İçimden yazmak gelmemesi değil hissettiklerim, yazmak istemesem yazmazdım .  Ancak ne gariptir ki ne yazmam gerektiğini kendim de bilmiyorum.  Milyarlarca konu var yer kabuğunda. Doğum  ölüm yolculuğu arasındaki duraklarda… Hepsi de  canlılara  dair. Sürekli   dolup boşalan bu dünyada, anlam  arayışında olan tek varlıksa insan. Sabah sabah Yahya KEMAL şiiri okudum.    Ardından bir tane de Ahmet HAŞİM.  Onlara telif hakkı ödeyecek gücüm yok ama sanırım gölün öte yakasından beni anlayışla karşılayacaklardır.

Kimi okursan  oku; tema ölüm, hasret ve ulaşılamayan sevgili bütün eserler.  Onların  döneminde de kolay değil; güç sahiplerini, iktidarları yazar çizer takımının eleştirebilmesi. Soluğu hemen Sağmalcılar’da ya da Selimiye’de alıyorlar. Farkında mısınız bilmiyorum ya da bana mı öyle geliyor ama yetişmiyor artık gözünü budaktan esirgemeyen ne şair ne de bir yazar.  Herkes gücünün yettiğine vuruyor elindeki kalemin keskin yüzünü. Gökyüzünü kara bulutlar kapladığında insan beyni de esareti altına giriyor o kara bulutların.

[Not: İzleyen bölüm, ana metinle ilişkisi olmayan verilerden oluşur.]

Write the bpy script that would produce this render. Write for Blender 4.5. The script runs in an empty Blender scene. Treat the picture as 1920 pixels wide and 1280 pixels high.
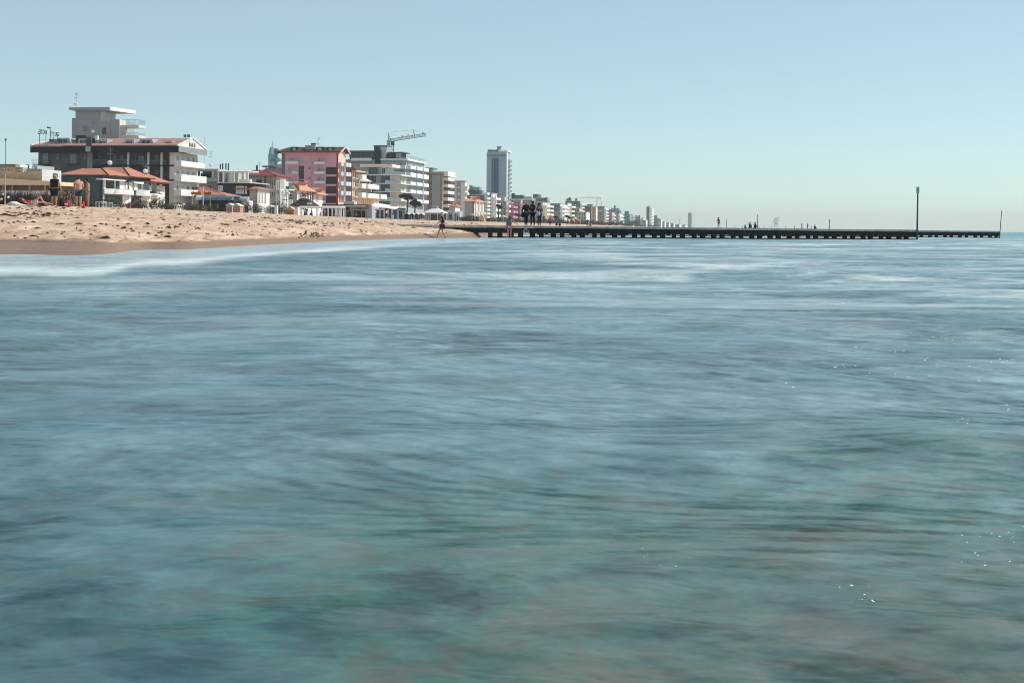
import bpy, bmesh, math, random
from mathutils import Vector, Matrix, noise as mn

S = bpy.context.scene
COL = S.collection
R = math.radians
random.seed(7)

# ------------------------------------------------------------------ camera, sky, sun
F, CX, HY, ROLL, H = 2667.0, 960.0, 428.4, 0.007, 0.65     # lens in photo pixels, horizon, roll, eye height
cam_d = bpy.data.cameras.new('camera')
cam_d.sensor_width = 36.0
cam_d.lens = F / 1920 * 36.0
cam_d.shift_y = -(640 - HY) / 1920
cam_d.clip_start, cam_d.clip_end = 0.05, 90000
cam = bpy.data.objects.new('camera', cam_d)
COL.objects.link(cam)
_c, _s = math.cos(ROLL), math.sin(ROLL)
cam.matrix_world = Matrix(((_c, -_s, 0, 0), (0, 0, -1, 0), (_s, _c, 0, H), (0, 0, 0, 1)))
S.camera = cam

SUN_EL, SUN_AZ = R(43), R(68)                 # azimuth from the view axis towards the sea
W = bpy.data.worlds.new('World'); S.world = W; W.use_nodes = True
nt = W.node_tree
bg = nt.nodes['Background']
sky = nt.nodes.new('ShaderNodeTexSky')
sky.sky_type = 'NISHITA'; sky.sun_disc = False
sky.sun_elevation = SUN_EL; sky.sun_rotation = SUN_AZ
sky.altitude = 0; sky.air_density = 0.6; sky.dust_density = 0.3; sky.ozone_density = 3.0
tint = nt.nodes.new('ShaderNodeMix'); tint.data_type = 'RGBA'; tint.blend_type = 'MULTIPLY'
tint.inputs[0].default_value = 1.0
tint.inputs[7].default_value = (1.0, 1.09, .84, 1)
nt.links.new(sky.outputs[0], tint.inputs[6])
veil = nt.nodes.new('ShaderNodeMix'); veil.data_type = 'RGBA'; veil.inputs[0].default_value = 0.36     # thin even veil of sea haze over the blue
veil.inputs[7].default_value = (5.0, 5.9, 6.6, 1)
nt.links.new(tint.outputs[2], veil.inputs[6])
nt.links.new(veil.outputs[2], bg.inputs['Color'])
bg.inputs['Strength'].default_value = 0.10
sd = bpy.data.lights.new('sun', 'SUN'); sd.energy = 3.3; sd.angle = R(0.5); sd.color = (1.0, 0.955, 0.89)
sun = bpy.data.objects.new('sun', sd); COL.objects.link(sun)
_d = Vector((math.sin(SUN_AZ) * math.cos(SUN_EL), math.cos(SUN_AZ) * math.cos(SUN_EL), math.sin(SUN_EL)))
sun.rotation_euler = _d.to_track_quat('Z', 'Y').to_euler(); sun.location = _d * 200
S.view_settings.view_transform = 'Standard'; S.view_settings.look = 'None'
S.view_settings.exposure = 0.47
S.cycles.use_denoising = True; S.cycles.filter_width = 1.0
S.cycles.volume_bounces = 0; S.cycles.max_bounces = 6; S.cycles.transparent_max_bounces = 12
S.cycles.volume_step_rate = 4
S.cycles.caustics_reflective = False; S.cycles.caustics_refractive = False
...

Neler yaşadılar bu dev yazarlar  , ne ile geçindiler?  Orhan Veli de yokluk içinde öldü.  Belediyenin açtığı bir çukura düşerek öldüğünde cebinden metelik çıkmadığı söylenir.  Yazı işi pek karlı bir iş gibi görünmüyor  bin yedi yüz  kişiye bir kitap düşen bir ülkede. Sonra kaybolup gidiyoruz.  Geleceğe bir yumak kültür bırakmadan  ve   bahçemizde güller yetişmiyor. Ne Yahya KEMAL,  ne  Nazım HİKMET ne de Ahmet HAŞİM…

Hülyası kalmayınca hayatın ne zevki var,

Bitsin artık şu beyhude sonbahar.

Ölmek değildir ömrümüzün en feci işi,

Müşkül odur ki ölmeden önce ölür kişi.